Aunque también puede ser que lo único que nos encuentre al cruzar la puerta de salida sea sólo otro aeropuerto.

January 03, 2010

Festejos gregorianos

Tiene razón Bandala: en el paso del treinta y uno de diciembre al primero de enero pasa lo mismo que cuando se acaba el treinta de abril y empieza el primero de mayo: estrictamente nada o, bien, un segundo en el que seguimos siendo los mismos. Sólo que a mi familia no se le ocurre que la medianoche del ventisiete de junio, por ejemplo, es el momento indicado para engullir entre todos semejante pierna de marrano, comprar la fruta más cara de la temporada, tragársela de una en una al son del segundero pidiendo deseos (como si no se nos fuera ya de por sí la vida en eso: desear) y abrazarnos lacrimosamente, porque en mi casa nos expresamos afecto tan rara vez, que cuando nos abrazamos terminamos todos en una chilladera incontenible. Ningún otro día del año le damos a los niños la orden contraria de los otros trescientos sesenta y cuatro días: "No te duermas. Tienes que pedir deseos".
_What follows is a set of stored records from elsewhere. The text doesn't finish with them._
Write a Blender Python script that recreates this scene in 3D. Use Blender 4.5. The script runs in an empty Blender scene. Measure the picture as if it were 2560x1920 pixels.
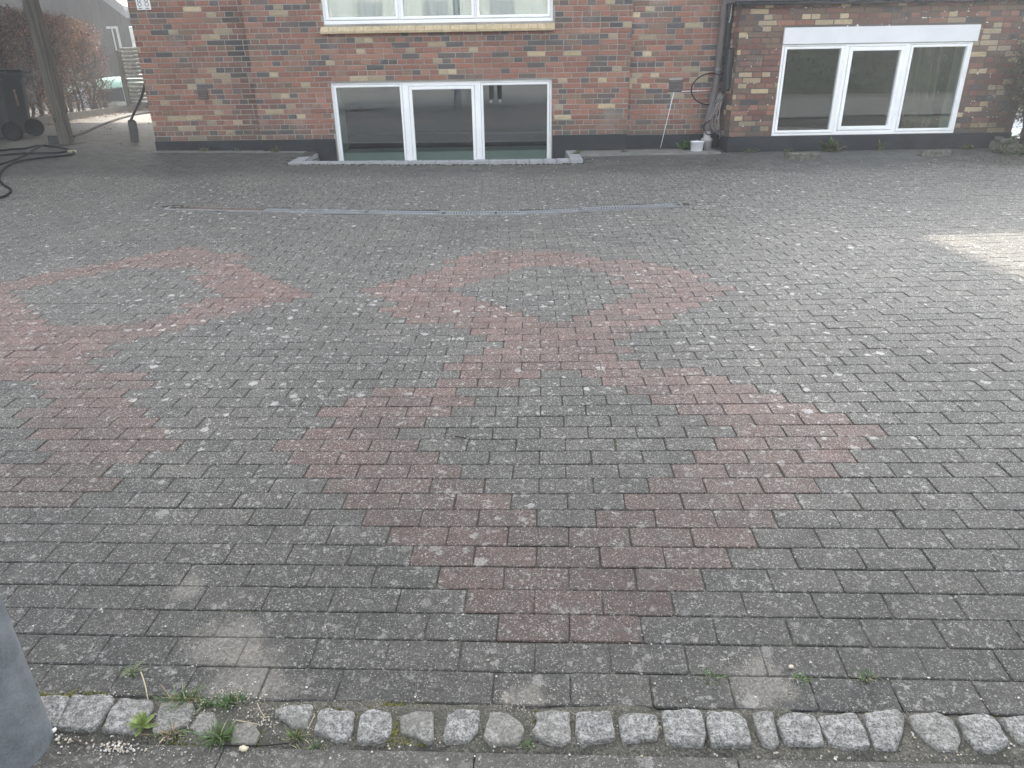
import bpy, math, random
import numpy as np
from mathutils import Vector, Matrix, noise as mnoise
random.seed(7); rng = np.random.default_rng(7)
S = bpy.context.scene
R = math.radians

# ------------------------------------------------------------ camera, sky, sun, exposure
CAM_Z = 1.44
cam_d = bpy.data.cameras.new("camera"); cam = bpy.data.objects.new("camera", cam_d)
S.collection.objects.link(cam); S.camera = cam
cam_d.sensor_fit = 'HORIZONTAL'; cam_d.sensor_width = 36.0
cam_d.lens = 36.0 * 1780.0 / 2560.0
cam_d.clip_start = 0.02; cam_d.clip_end = 600
RW = Matrix(((0.99985919, -0.0167812, 0.0), (-0.00683321, -0.40713684, 0.91334161), (-0.01532697, -0.913213, -0.40719417)))
_m = Matrix(((RW[0][0], -RW[0][1], -RW[0][2]), (RW[1][0], -RW[1][1], -RW[1][2]), (RW[2][0], -RW[2][1], -RW[2][2]))).to_4x4()
_m.translation = (0, 0, CAM_Z); cam.matrix_world = _m

VEIL_DENSITY = 0.0050  # density of the added veil that imitates lens glare
SUN_EL = 27.0; SUN_DX = -0.03           # the sun stands behind the house, a touch left of the view direction
world = bpy.data.worlds.new("World"); S.world = world; world.use_nodes = True
wn = world.node_tree.nodes; wl = world.node_tree.links
bg = wn['Background']; sky = wn.new('ShaderNodeTexSky'); sky.sky_type = 'NISHITA'; sky.sun_disc = False
sky.sun_elevation = R(SUN_EL); sky.sun_rotation = math.atan2(SUN_DX, 1.0); sky.air_density = 1.2; sky.dust_density = 3.0; sky.ozone_density = 1.0
hs_ = wn.new('ShaderNodeHueSaturation'); hs_.inputs['Saturation'].default_value = .28
wl.new(sky.outputs[0], hs_.inputs['Color']); wl.new(hs_.outputs[0], bg.inputs[0]); bg.inputs[1].default_value = 0.15
sl = bpy.data.lights.new("sun", 'SUN'); so = bpy.data.objects.new("sun", sl); S.collection.objects.link(so)
sl.energy = 2.4; sl.angle = R(0.9); sl.color = (1.0, 0.90, 0.74)
sdir = Vector((SUN_DX, 1.0, math.tan(R(SUN_EL)))).normalized()
so.rotation_euler = sdir.to_track_quat('Z', 'Y').to_euler(); so.location = (0, 20, 20)
S.view_settings.view_transform = 'Standard'; S.view_settings.look = 'None'; S.view_settings.gamma = 1.0
S.view_settings.exposure = 2.33

# ------------------------------------------------------------ terrain height, survey of the photograph
def sstep(a, b, t):
    t = np.clip((t - a) / (b - a), 0, 1); return t * t * (3 - 2 * t)
_py = np.array([-60, -9, -4, -1, 1.2, 1.37, 1.6, 2.0, 3.0, 4.0, 5.0, 5.76, 6.46, 7.03, 7.6, 8.15, 8.67, 9.5, 10.48, 12.0, 60])
_pz = np.array([.16, .16, .05, -.03, -.02, -.008, .008, .024, .042, .057, .076, .092, .108, .127, .16, .20, .232, .295, .355, .36, .36])
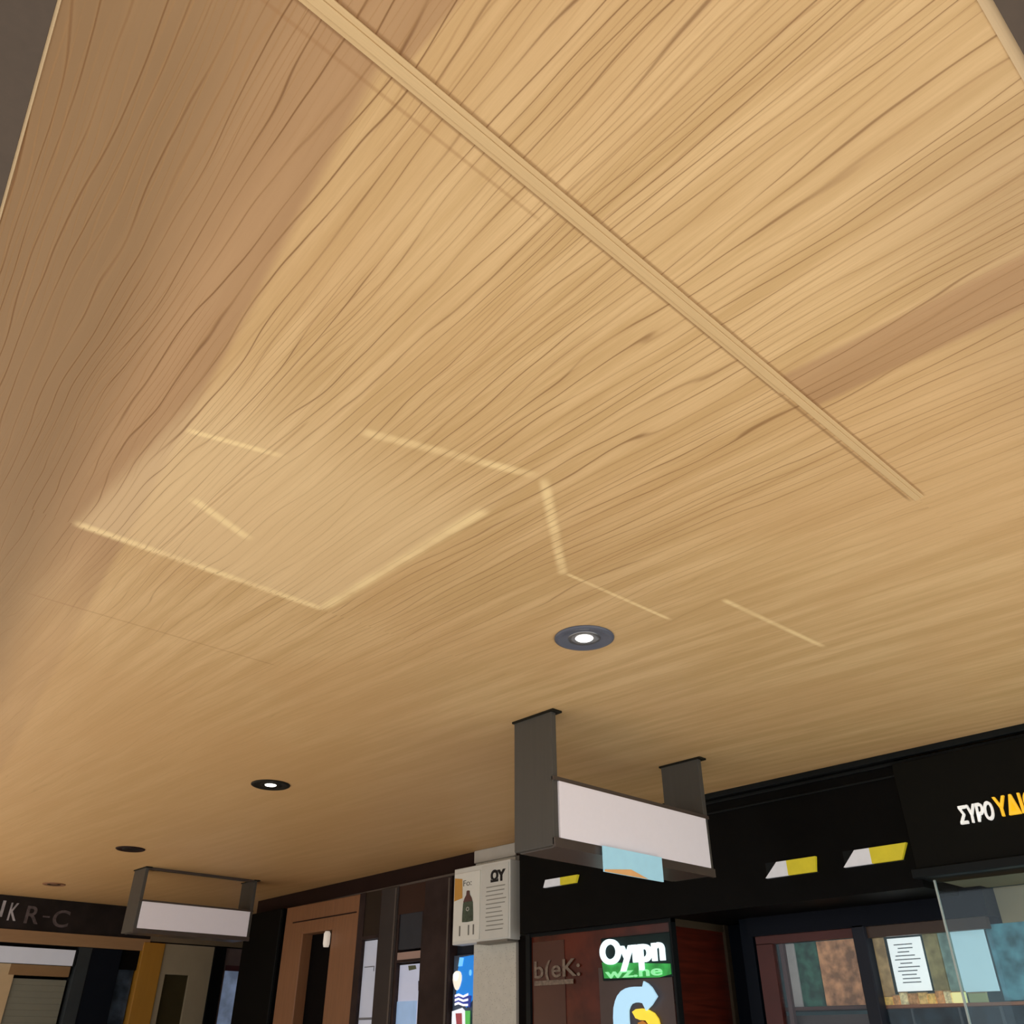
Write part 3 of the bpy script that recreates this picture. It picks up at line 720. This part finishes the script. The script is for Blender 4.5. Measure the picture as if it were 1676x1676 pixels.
    wbx('door_frame', [(6.84, 7.02, 10.22, 10.86, 0, 3.28), (6.84, 7.02, 11.60, 12.12, 0, 3.28), (6.84, 7.02, 10.86, 11.60, 2.90, 3.28)], WOODFRAME, d, 0.01)
    wbx('lintel_shadow_gap', [(6.832, 6.84, 10.3, 11.9, 3.06, 3.075)], BROWN, d)
    t = thing('wall_lamp', 'small white upright wall lamp on the brown doorway frame', 'lamp', (6.82, 10.88, 2.68))
    bm = bmesh.new()
    pr = [(0.0, 0.0), (0.035, 0.01), (0.045, 0.05), (0.045, 0.17), (0.03, 0.20), (0, 0.205)]
    n = 16; rings = [[bm.verts.new((r * math.cos(k / n * math.tau), r * math.sin(k / n * math.tau), z)) for k in range(n)] for r, z in pr if r > 0]
    for a, b in zip(rings, rings[1:]):
        for k in range(n): bm.faces.new((a[k], a[(k + 1) % n], b[(k + 1) % n], b[k]))
    bm.faces.new(rings[0]); bm.faces.new(rings[-1])
    for f in bm.faces: f.smooth = True
    obj('shade', bm, mat('white_lamp_shade', (232, 222, 208), 0.4, emit=0.35, var=0.02), t, Vector((-0.03, 0, 0)))
    local('bracket', [(-0.01, 0.02, -0.02, 0.02, 0.06, 0.14)], BLACKTRIM, t)
mid_section()

# ------------------------------------------------------------------ far frontage (across the end)
def far_front():
    Y = 15.3
    struct(wbx('wall_far', [(-6, 9.4, Y + 0.5, Y + 0.8, 0, 4.2)], VOID))
    struct(wbx('wall_far', [(-2, 6.2, Y, Y + 0.5, 3.05, 3.498)], mat('far_fascia', (42, 36, 34), 0.5, var=0.25, scale=3)))
    struct(wbx('wall_far', [(-2, 6.2, Y - 0.02, Y + 0.5, 2.875, 3.045)], mat('wood_beam', (158, 122, 84), 0.6, var=0.15, scale=4, stretch=(.8, 6, 6))))
    struct(wbx('wall_far', [(6.2, 9.4, Y, Y + 0.5, 3.02, 3.498)], mat('far_beige_head', (120, 104, 82), 0.6)))
    t = thing('far_lettering', 'faint pale letters on the dark far fascia at the left edge', 'lettering', (4.4, Y, 3.1))
    a = mat('bright_faint_letters', (160, 152, 152), 0.6, var=0.3, emit=.1); b = mat('dim_letters', (88, 76, 76), 0.6, var=0.3, scale=20)
    for s, x, z, w_, h_, m in (('I', 3.86, 3.20, 0.04, 0.22, a), ('K', 3.98, 3.16, 0.12, 0.24, a), ('R', 4.22, 3.14, 0.20, 0.24, b), ('-', 4.47, 3.24, 0.10, 0.02, b), ('C', 4.62, 3.12, 0.24, 0.24, b)):
        text('letter', s, m, t, '-y', x, z, h_, w_, 0.006, bold=0.01, plane=Y - 0.006)
    t = thing('light_strip_sign', 'flat pale grey light strip under the wooden beam at far left', 'sign', (4.5, Y, 2.6))
    wbx('diffuser', [(3.5, 5.07, Y - 0.03, Y + 0.05, 2.61, 2.82)], mat('pale_grey_strip', (186, 186, 192), 0.5, emit=0.25, var=0.05), t)
    wbx('end_cap', [(5.07, 5.10, Y - 0.035, Y + 0.05, 2.60, 2.83)], BLACKTRIM, t)
    t = thing('roller_shutter', 'grey green roller shutter beneath the far pale strip', 'shutter', (4.7, Y, 0))
    bm = bmesh.new()
    for k in range(30):
        z = 0.02 + k * 0.08
        box(bm, 4.30, 5.07, Y + 0.06, Y + 0.09, z, z + 0.0785)
    obj('curtain', bm, mat('grey_green_shutter', (124, 122, 106), 0.6, var=0.06), t, None)
    wbx('housing', [(4.22, 5.07, Y + 0.02, Y + 0.2, 2.46, 2.60)], mat('tan_housing', (140, 106, 66), 0.6), t)
    struct(wbx('wall_far', [(-2, 4.30, Y + 0.03, Y + 0.4, 0, 2.60)], mat('tan_plaster', (196, 168, 128), 0.7, var=0.15)))
    struct(wbx('wall_far', [(3.5, 6.2, Y + 0.06, Y + 0.4, 2.6, 2.875)], VOID))
    for x0, x1, lab, m, yy_ in ((5.12, 5.32, 'narrow dark grey column beside the roller shutter', mat('dark_grey_column', (56, 60, 62), 0.5), Y - 0.02),
                           (5.32, 5.80, 'wide navy black column in the far frontage', mat('navy_black_column', (18, 22, 30), 0.4), Y),
                           (6.10, 6.46, 'bright mustard yellow column in the far frontage', mat('mustard_column', (176, 124, 38), 0.5, var=0.15, scale=2, stretch=(6, 6, .6)), Y - 0.04),
                           (7.34, 7.56, 'thin black column right of the beige far window', mat('black_far_column', (14, 14, 14), 0.5), Y - 0.03)):
        t = thing('far_column', lab, 'column', ((x0 + x1) / 2, Y, 0))
        wbx('shaft', [(x0, x1, yy_, Y + 0.4, 0, 2.873 if x0 < 6 else 3.0)], m, t, 0.01)
        wbx('base', [(x0 - 0.01, x1 + 0.01, yy_ - 0.015, Y + 0.4, 0, 0.12)], BLACKTRIM, t)
    w = struct(wbx('window_6', [(5.82, 6.08, Y + 0.1, Y + 0.12, 0.1, 2.87)], mat('slate_blue_pane', (58, 70, 84), 0.2, var=0.5, scale=4)))
    w = struct(wbx('window_7', [(6.56, 6.98, Y + 0.05, Y + 0.07, 0.2, 2.56)], mat('olive_pane', (64, 56, 36), 0.3, var=0.15)))
    wbx('window_frame', [(6.46, 6.56, Y - 0.01, Y + 0.12, 0, 3.0), (6.98, 7.34, Y - 0.01, Y + 0.12, 0, 3.0), (6.56, 6.98, Y - 0.01, Y + 0.12, 2.56, 3.0)], mat('beige_frame', (160, 146, 120), 0.6, var=0.12, scale=3), w)
    w = struct(wbx('window_8', [(7.60, 8.12, Y + 0.05, Y + 0.07, 0.2, 2.66)], mat('pale_blue_pane', (150, 168, 200), 0.3, emit=0.25, var=0.35, scale=3)))
    wbx('window_frame', [(7.56, 7.60, Y, Y + 0.1, 0, 3.0), (8.12, 9.3, Y, Y + 0.1, 0, 3.0), (7.60, 8.12, Y + 0.02, Y + 0.1, 2.74, 3.0)], mat('mauve_grey_head', (110, 94, 92), 0.6, var=0.2), w)
    wbx('valance', [(7.60, 8.12, Y + 0.01, Y + 0.1, 2.66, 2.74)], mat('dark_red_valance', (76, 40, 44), 0.5), w)
far_front()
-No te las comas ahorita, espérate hasta las doce- le dije a mi sobrino, que ya estaba llevándose las uvas a la boca a las nueve y media.
-¿Y porqué hasta las doce?- preguntó.
-Para que pidas doce deseos cuando empiece el año.
-Yo no sé pedir deseos- me dijo él.
-No te hagas- pensé yo -si es lo que haces todo el tiempo- Pero no se lo dije.
-¿Los tengo que escribir?- me preguntó preocupado, él que apenas empieza a dominar el mi-mamá-me-mima y susi-ama-a-su-oso.
-No, sólo los tienes que pensar. A ver, ¿qué te gustaría que pasara el año que viene?
-Que haya más fiestas como ésta- contestó a la primera y bien sincero.

A las once y media, después de todos sus esfuerzos por mantenerse despierto, no pudo más que caer de codos en la mesa, dormido con las uvas intactas a un lado. Me recordó que aunque de chica el año nuevo siempre me agarraba dormida, hace unos años que las doce de la noche me encuentran inevitablemente despierta, pensando y deseando, porque todos los días son nuevos, y lo nuevo viene con planes y esperanzas, muy a nuestro pesar. Y si uno realmente quiere, cualquier día del año podría uno abrazar y decirle al otro cuánto nos importa y le deseamos bien. Y si se le cumplen los deseos a mi sobrino, quién quita que cualquier diescisiete de noviembre a medio día o doce de abril a las cuatro de la tarde hagamos una fiesta como ésa, con todo y cuenta regresiva (..tres, dos, uno) hasta un momento cualquiera del tiempo que, igual que el primero de enero, no sea de nada ni principio ni final.